Launched on September 5, 2006, the channel targeted a demographic aged 50 years and older. Its topics and programs included health and wellness, finance, travel, lifestyle, reinvention, as well as scripted comedy and drama in its cable era. The network is owned by Retirement Living TV, LLC and is based in Baltimore.[1] At its peak, RLTV was available in 29 million homes in the US.[2]
RLTV was founded by John C. Erickson, CEO and Chairman of Erickson Retirement Communities, a privately held company based in Baltimore, Maryland, and founded in 1983. Comcast was an early investor in the network. RLTV hired Gerontologist Alexis Abramson, PhD. and her team of researchers including Dr. Marsha Riggio to hone and support their marketing and programming strategy.
RLTV sponsored the Daytona 500 car of NASCAR veteran, 64-year-old James Hylton, and produced the documentary Yellow Mountain Road: The James Hylton Story.[4]
On April 16, 2007, RLTV signed an exclusive distribution agreement with Canadian media company S-VOX. Under the terms of the deal, content from RLTV airs on One and VisionTV. In addition, the two broadcasters co-produced original programming that aired on S-VOX networks.[5]

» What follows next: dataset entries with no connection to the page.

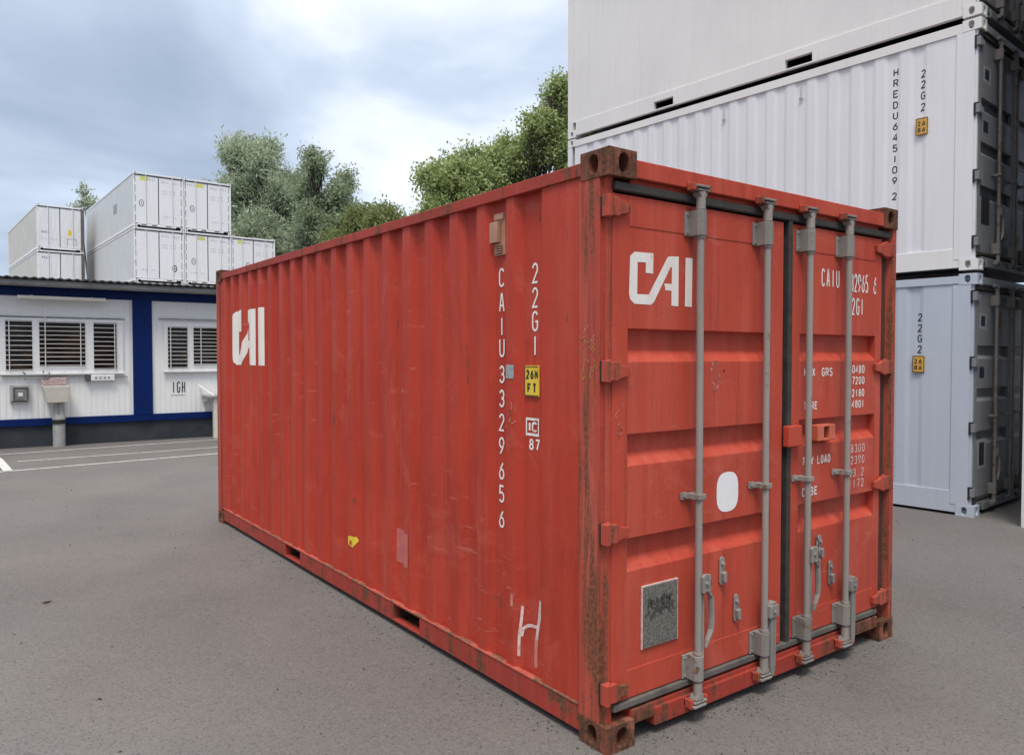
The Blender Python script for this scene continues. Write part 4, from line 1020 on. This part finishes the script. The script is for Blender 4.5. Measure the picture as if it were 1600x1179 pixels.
# ------------------------------------------------------------------ litter on the asphalt
for (x, y, a, lab) in ((-1.72, 3.81, .4, 'dark dead leaf lying alone on the asphalt left of the red container'), (-1.66, 1.90, 1.9, 'small dark dead leaf on the asphalt at the lower left')):
    lf = MB(); P = [(.055, 0, .012), (.02, .020, .010), (-.02, .017, .014), (-.05, .002, .020), (-.02, -.016, .013), (.02, -.018, .011)]
    lf.add(P + [(p[0], p[1], p[2] - .002) for p in P] + [(0, 0, .006), (0, 0, .004)], [(q, (q + 1) % 6, 12) for q in range(6)] + [(6 + (q + 1) % 6, 6 + q, 13) for q in range(6)] + [(q, 6 + q, 6 + (q + 1) % 6, (q + 1) % 6) for q in range(6)])
    lo_ = lf.build('dead_leaf', DARKRUST); lo_.location = (x, y, 0); lo_.rotation_euler = (0, 0, a); lo_.scale = (.75,) * 3 if a < 1 else (.35,) * 3; tag(lo_, lab, 'leaf', 'dead leaves on the asphalt')
pb = MB(); rr = random.Random(21)
for k in range(420):
    x, y = rr.uniform(-3, 6.2), rr.uniform(-2.2, 12)
    if -.1 < x < 2.5 and -.1 < y < 6: continue
    s = rr.uniform(.003, .009); a = [rr.uniform(.7, 1.3) for _ in range(6)]
    pb.add([(x + s * a[0], y, s * .3), (x, y + s * a[1], s * .3), (x - s * a[2], y, s * .3), (x, y - s * a[3], s * .3), (x, y, s * a[4]), (x, y, 0)], [(0, 1, 4), (1, 2, 4), (2, 3, 4), (3, 0, 4), (1, 0, 5), (2, 1, 5), (3, 2, 5), (0, 3, 5)])
for k in range(520):
    side_ = rr.random() < .65
    x, y = (-abs(rr.gauss(0, .10)) - .005, rr.uniform(0, 6)) if side_ else (rr.uniform(0, 2.4), -abs(rr.gauss(0, .10)) + .03)
    q = rr.uniform(.002, .0065); a = [rr.uniform(.7, 1.3) for _ in range(6)]
    pb.add([(x + q * a[0], y, q * .3), (x, y + q * a[1], q * .3), (x - q * a[2], y, q * .3), (x, y - q * a[3], q * .3), (x, y, q * a[4]), (x, y, 0)], [(0, 1, 4), (1, 2, 4), (2, 3, 4), (3, 0, 4), (1, 0, 5), (2, 1, 5), (3, 2, 5), (0, 3, 5)])
pbo = pb.build('grit', simple('dark_grit', (.07, .065, .06), .9, 0, .5, 60)); pbo['kind'] = 'stuff'
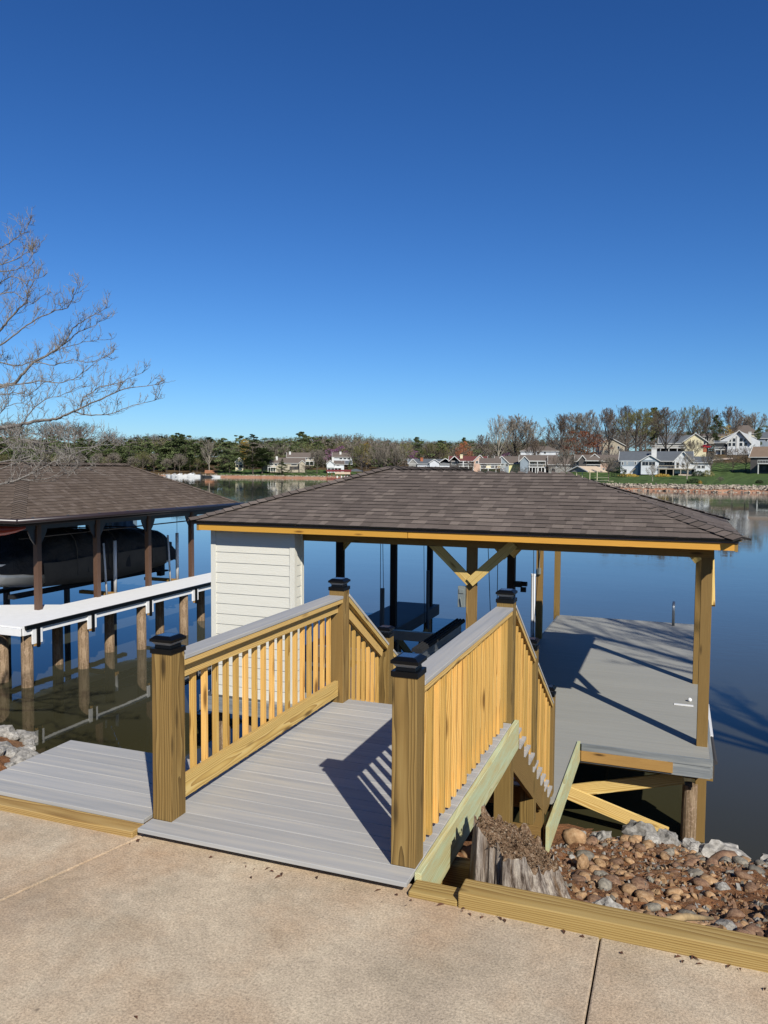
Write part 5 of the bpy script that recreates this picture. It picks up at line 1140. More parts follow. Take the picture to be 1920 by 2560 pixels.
# pines along the left shore: individuals of one kind
g1 = 'dark pines crowding the far left shore'
for i in range(34):
    u = -60+i*17+rw.uniform(-7, 7)
    if u > 500: break
    plant('pine', u, rw.uniform(455, 500), rw.uniform(1094, 1118), 'dark pine crowding the far left shore above the moored boats', g1, rw.uniform(1.0, 1.4))
for i in range(26):
    u = -60+i*22+rw.uniform(-7, 7)
    plant(rw.choice(('cone', 'pine', 'bud', 'bare')), u, rw.uniform(440, 455), rw.uniform(1125, 1150), 'lower tree at the foot of the pines on the far left shore', 'lower trees at the foot of the far left pines', rw.uniform(1.0, 1.4))
for (k, u, D, vt, wd, lab) in (
    ('pine', 437, 470, 1083, 1.3, 'tall broad pine left of the middle breaking the skyline above the moored boats'),
    ('pine', 465, 468, 1087, 1.3, 'tall pine just right of the broad skyline pine'),
    ('pine', 520, 455, 1092, 1.2, 'tall pine rising behind the pale trunk above the clay boat ramp'),
    ('pale', 523, 442, 1098, .9, 'slender pale trunked bare tree above the clay boat ramp'),
    ('pine', 560, 440, 1095, 1.2, 'pale trunked pine right of the clay boat ramp'),
    ('pine', 574, 437, 1105, 1.1, 'pine on the bank just left of the gabled cottage'),
    ('gold', 612, 480, 1097, 1.0, 'golden budding tree behind the pines above the gabled cottage'),
    ('round', 632, 422, 1110, 2.3, 'big dark evergreen between the gabled cottage and the brown townhouses'),
    ('round', 655, 426, 1120, 2.0, 'dark evergreen leaning beside the big shore evergreen'),
    ('cone', 704, 410, 1147, 2.3, 'broad dark cone shaped evergreen on the lawn in front of the townhouses'),
    ('round', 757, 520, 1080, 1.6, 'round topped dark evergreen highest on the skyline behind the townhouses'),
    ('pine', 600, 520, 1088, 1.2, 'skyline pine behind the golden budding tree'), ('pine', 635, 525, 1086, 1.2, 'skyline pine left of the townhouses'),
    ('cone', 700, 500, 1102, 1.4, 'feathery evergreen behind the townhouse roofs, left one'), ('cone', 735, 498, 1104, 1.4, 'feathery evergreen behind the townhouse roofs, middle one'), ('cone', 768, 496, 1106, 1.3, 'feathery evergreen behind the townhouse roofs, right one'),
    ('willow', 765, 408, 1160, 1.6, 'low spreading dark bare tree on the lawn right of the cone evergreen'),
    ('bare', 792, 412, 1122, 1.3, 'bare tree on the shore between the two groups of townhouses'),
    ('bare', 730, 410, 1165, .8, 'thin bare sapling right of the cone evergreen'),
    ('budleaf', 850, 480, 1104, 1.1, 'bright yellow green budding tree above the white gabled house'),
    ('purple', 853, 470, 1115, 1.3, 'large purple flowering redbud above the white gabled house'), ('purple', 823, 474, 1122, .9, 'smaller purple redbud left of the large one'),
    ('purple', 1029, 430, 1124, 1.0, 'purple redbud behind the grey roofed houses'), ('purple', 1268, 380, 1131, 1.4, 'purple redbud behind the grey gabled house'),
    ('cone', 875, 420, 1150, 1.0, 'dark evergreen right of the white gabled house'),
    ('bud', 905, 380, 1108, 1.2, 'budding tree rising behind the left roof corner, left one'), ('gold', 915, 430, 1105, .9, 'golden budding tree behind the left roof corner'),
    ('bare', 945, 370, 1112, 1.2, 'bare tree behind the left roof corner, middle one'), ('bare', 985, 365, 1110, 1.2, 'bare tree right of the roof corner trees'), ('bud', 1012, 370, 1106, 1.1, 'budding tree above the grey roofed ranch house'),
    ('round', 1043, 460, 1093, 1.0, 'round dark evergreen above the ranch house'), ('bud', 1075, 430, 1105, 1.2, 'olive budding tree between the ranch house and the red roofed house'),
    ('budleaf', 1110, 430, 1110, 1.0, 'pale green budding tree behind the red roofed house'), ('red', 1160, 430, 1104, .8, 'russet budding maple behind the red roofed house'),
    ('round', 1160, 520, 1094, .8, 'dark evergreen dome on the skyline behind the russet maple'), ('cone', 1245, 385, 1105, 1.3, 'dark evergreen behind the tall leftmost skyline bare tree'),
    ('bare', 1205, 480, 1085, 1.1, 'broad bare tree on the skyline left of the tallest pair'), 
    ('pale', 1244, 372, 1036, .85, 'tall pale trunked bare tree standing alone over the grey gabled house'),
    ('bare', 1285, 380, 1034, 1.05, 'very tall bare tree left in the twin crown above the middle houses'), ('bare', 1318, 372, 1050, 1.1, 'very tall bare tree right in the twin crown above the middle houses'),
    ('dark', 1335, 330, 1090, 1.0, 'dark bare tree in front of the white hillside house'),
    ('dark', 1400, 360, 1034, 1.05, 'dark bare tree left on the hill crest behind the orange maple'), ('bare', 1435, 380, 1030, 1.0, 'tall bare tree second on the hill crest'), ('bare', 1470, 380, 1024, .9, 'tall bare tree third on the hill crest'), ('dark', 1519, 340, 1018, 1.05, 'large dark bare tree right behind the orange maple'),
    ('dark', 1562, 385, 1014, .9, 'bare tree behind the large budding oak'), ('bud', 1587, 325, 1022, 1.25, 'large olive budding oak above the brown townhouse'), ('bud', 1610, 350, 1020, 1.1, 'second olive budding oak right of the large one'),
    ('round', 1632, 400, 1020, .9, 'dark evergreen between the oaks and the great bare tree'), ('dark', 1661, 300, 1018, 1.25, 'great spreading bare tree behind the white lake house chimney'),
    ('bud', 1728, 360, 1012, .95, 'tall thinly leafed tree above the cream gabled garage'), ('dark', 1765, 350, 1018, .8, 'slim bare tree right of the tall thinly leafed tree'), ('bare', 1748, 380, 1040, .9, 'bare tree behind the slim bare tree'),
    ('round', 1786, 345, 1038, .62, 'narrow dark evergreen left of the glass fronted house'), ('dark', 1822, 360, 1014, .95, 'leaning bare tree behind the glass fronted house'), ('bare', 1880, 390, 1030, 1.1, 'pale bare tree at the right end of the skyline'), ('bare', 1855, 400, 1040, 1.0, 'bare tree between the last two skyline trees'),
    ('gold', 1815, 345, 1062, .8, 'yellow green weeping tree left of the glass fronted house'), ('round', 1890, 330, 1070, .7, 'dark evergreen at the right skyline beside the far roof'),
    ('red', 1450, 296, 1078, 1.6, 'large orange red budding maple above the brown townhouse'), 
    ('bare', 1412, 245, 1120, 1.1, 'reddish bare shrub tree left of the beige dock roof'), ('willow', 1380, 262, 1140, .9, 'spreading bare tree in front of the pillared house'), ('bare', 1520, 225, 1140, 1.3, 'many stemmed crape myrtle right of the beige dock roof'),
    ('pale', 1630, 222, 1160, 1.3, 'small bare lawn tree with a pale trunk in front of the white lake house'), ('pale', 1716, 232, 1133, 1.3, 'small pale trunked tree before the right gable of the white lake house'), ('bare', 1727, 290, 1098, 1.3, 'round bare tree in front of the cream gabled garage'),
    ('bare', 1775, 250, 1128, 1.2, 'small bare tree on the lawn right of the white lake house'), ('willow', 1830, 262, 1117, 1.2, 'brown drooping bare tree below the glass fronted house'), ('willow', 1862, 262, 1115, 1.2, 'brown drooping bare tree beside the brown corner house'),
    ('bare', 1800, 205, 1192, 1.8, 'bare twiggy shrub on the lawn near the water at right'), ('willow', 1175, 290, 1150, 1.2, 'bare shrub tree before the cream walled house'), ('red', 1240, 268, 1165, 1.3, 'dark red budding shrub before the grey gabled house'), ('willow', 1300, 265, 1166, 1.4, 'purple brown shrub left of the pillared house')):
    plant(k, u, D, vt, lab, None, wd)
def shrub(u, D, w_, h, lab, mat='shrub', seed=1):
    r = random.Random(seed+int(u)); m = MB()
    for i in range(420):
        d = Vector((r.gauss(0, 1), r.gauss(0, 1), abs(r.gauss(0, 1)))).normalized(); p = Vector((d.x*w_/2, d.y*w_/2, d.z*h))*r.uniform(.75, 1.05); a = Vector((r.gauss(0, 1), r.gauss(0, 1), r.gauss(0, 1))).normalized()*.16; b = a.orthogonal()
        m.add([p-a, p+b*.7, p+a, p-b*.7], [(0, 1, 2, 3)], None, r.random())
    o = m.build('shrub', mat); o.location = wpos(u, D); tag(o, lab, 'shrub'); return o
shrub(1765, 292, 13, 3.2, 'long dark clipped hedge on the slope left of the glass fronted house'); shrub(1744, 248, 4, 1.8, 'low round dark shrub left at the corner of the white lake house'); shrub(1768, 247, 4, 2.0, 'olive round shrub right of the dark shrub', 'bud_green')
shrub(1734, 208, 3.6, 1.3, 'dark low bush on the bank edge of the lawn'); shrub(1747, 207, 1.3, .7, 'small yellow flowering bush beside the dark bank bush', 'bud_gold'); shrub(1897, 203, 1.8, .8, 'small round bush near the right end of the lawn')
shrub(1545, 250, 5, 3.6, 'tall evergreen shrub at the left end of the white lake house'); shrub(1568, 255, 7, .9, 'golden flower bed along the left wall of the white lake house', 'bud_gold'); shrub(1655, 252, 5, .9, 'golden flower bed under the deck of the white lake house', 'bud_gold')
shrub(1402, 240, 4, 2, 'dark bush left of the beige dock roof'); shrub(1880, 325, 14, 4.5, 'large evergreen magnolia right below the glass fronted house'); shrub(1395, 300, 5, 2.5, 'dark bush below the white hillside house'); shrub(1340, 345, 5, 3, 'dark round bush before the white hillside house')
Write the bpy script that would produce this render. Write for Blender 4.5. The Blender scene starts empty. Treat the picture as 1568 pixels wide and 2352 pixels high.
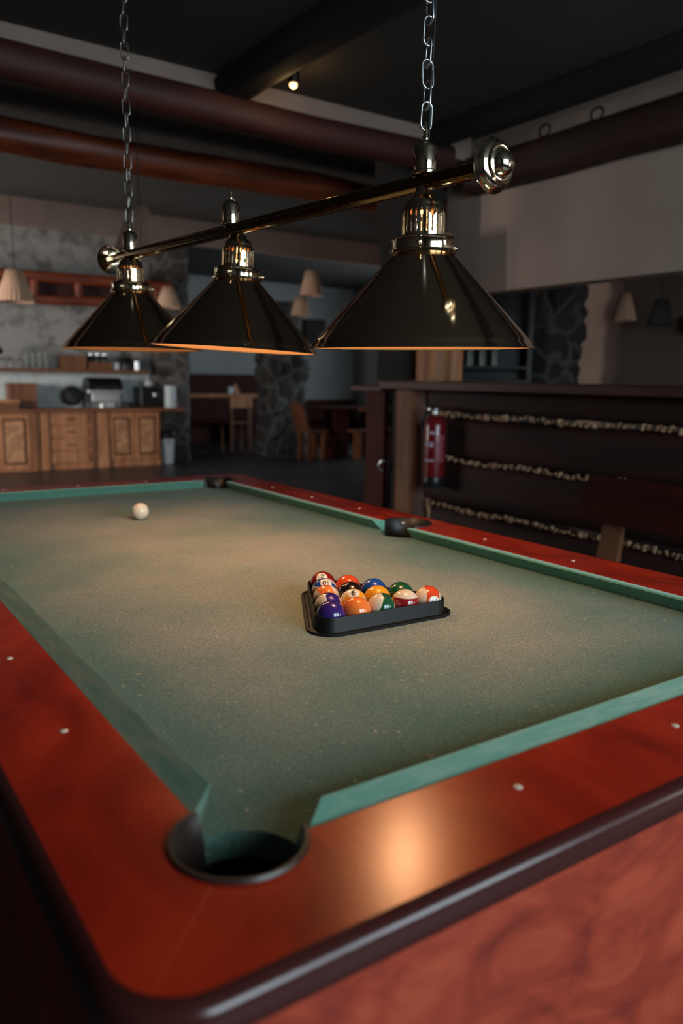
import bpy, bmesh, math, random
from mathutils import Vector, Matrix, noise
random.seed(7)
PI = math.pi
sc = bpy.context.scene
COL = sc.collection

# ------------------------------------------------------------------ camera, world, lights, exposure
ZC = 0.82                                            # height of the cloth above the floor
CAM = Vector((-0.3461, -0.6653, 1.3009)); YAW, PITCH, ROLL, FPX = 0.60018, -0.166356, 0.01559, 1816.67
fwd = Vector((math.sin(YAW)*math.cos(PITCH), math.cos(YAW)*math.cos(PITCH), math.sin(PITCH)))
rgt0 = Vector((math.cos(YAW), -math.sin(YAW), 0)); up0 = rgt0.cross(fwd)
rgt = math.cos(ROLL)*rgt0 + math.sin(ROLL)*up0
upv = -math.sin(ROLL)*rgt0 + math.cos(ROLL)*up0
cd = bpy.data.cameras.new('camera'); cam = bpy.data.objects.new('camera', cd); COL.objects.link(cam)
cam.matrix_world = Matrix(((rgt.x, upv.x, -fwd.x, CAM.x), (rgt.y, upv.y, -fwd.y, CAM.y), (rgt.z, upv.z, -fwd.z, CAM.z), (0, 0, 0, 1)))
cd.sensor_fit = 'VERTICAL'; cd.sensor_height = 36; cd.sensor_width = 24; cd.lens = 36*FPX/2352
cd.clip_start = 0.02; cd.clip_end = 100
cd.dof.use_dof = True; cd.dof.focus_distance = 1.62; cd.dof.aperture_fstop = 2.6
sc.camera = cam
sc.view_settings.view_transform = 'Standard'; sc.view_settings.look = 'None'
sc.view_settings.gamma = 1; sc.view_settings.exposure = 0.0; sc.view_settings.use_curve_mapping = False
wd = bpy.data.worlds.new('world'); sc.world = wd; wd.use_nodes = True
wd.node_tree.nodes['Background'].inputs[0].default_value = (0.5, 0.7, 0.9, 1)
wd.node_tree.nodes['Background'].inputs[1].default_value = 0.25

def area(name, loc, aim, sx, sy, power, color):
    l = bpy.data.lights.new(name, 'AREA'); l.shape = 'RECTANGLE'; l.size = sx; l.size_y = sy
    l.energy = power; l.color = color
    o = bpy.data.objects.new(name, l); COL.objects.link(o); o.location = loc
    o.rotation_euler = Vector(aim).to_track_quat('-Z', 'Y').to_euler()
    return o
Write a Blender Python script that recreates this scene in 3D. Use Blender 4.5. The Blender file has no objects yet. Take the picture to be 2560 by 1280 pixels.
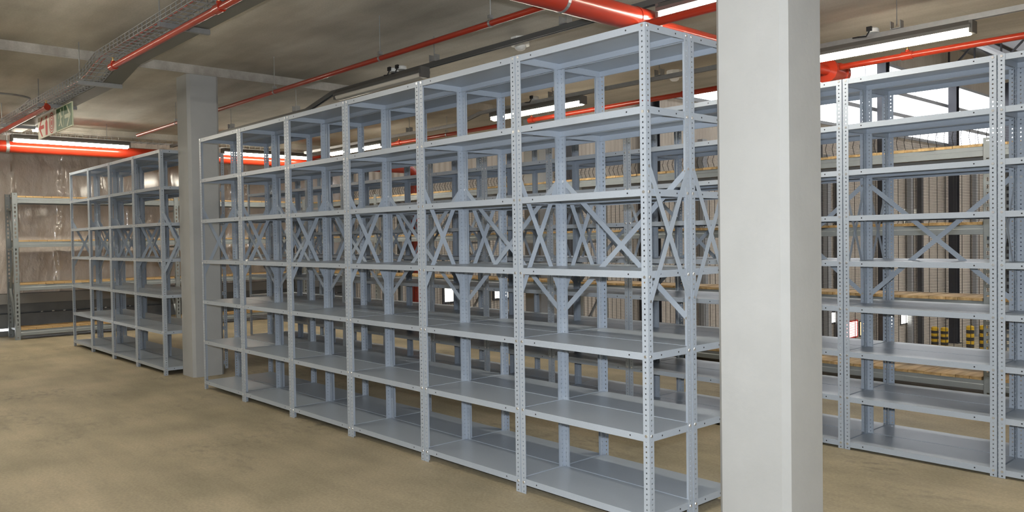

In 2017, Retirement Living TV, LLC announced the network would wind down operations as a traditional network, a process that ended around December 31 of that year.[3][6] At the time, it stated that it would continue to produce content, and launch a streaming channel for Apple TV, Roku and Amazon Fire TV the next year. The E. W. Scripps Company purchased RLTV's transponder space and began using the channel space for Newsy, its theretofore online-only news channel.[7] The online version of the network never launched, and as of 2021, the network's website is offline. Newsy itself pursued a new distribution model and ended distribution over the former RLTV space on June 30, 2021. What is now known as Scripps News later ceased broadcasting over-the-air on November 16, 2024 as a reorganizing of Scripps moving the news channel from a digital subchannel network to a streaming-only channel.[8]
In 2007, Daily Café launched as a 2-hour, live daily show airing at Noon on weekdays – a current affairs and lifestyle news show hosted by Felicia Taylor, Bobbie Batista, Mary Alice Williams and Sandra Pinckney[9] with live news inserts produced by NBC News. It was produced live out of Reuters Studios in Washington, D.C.[10]
RLTV documented the last on-air footage of Walter Cronkite in the form of a series of editorials known as the "Cronkite Chronicles".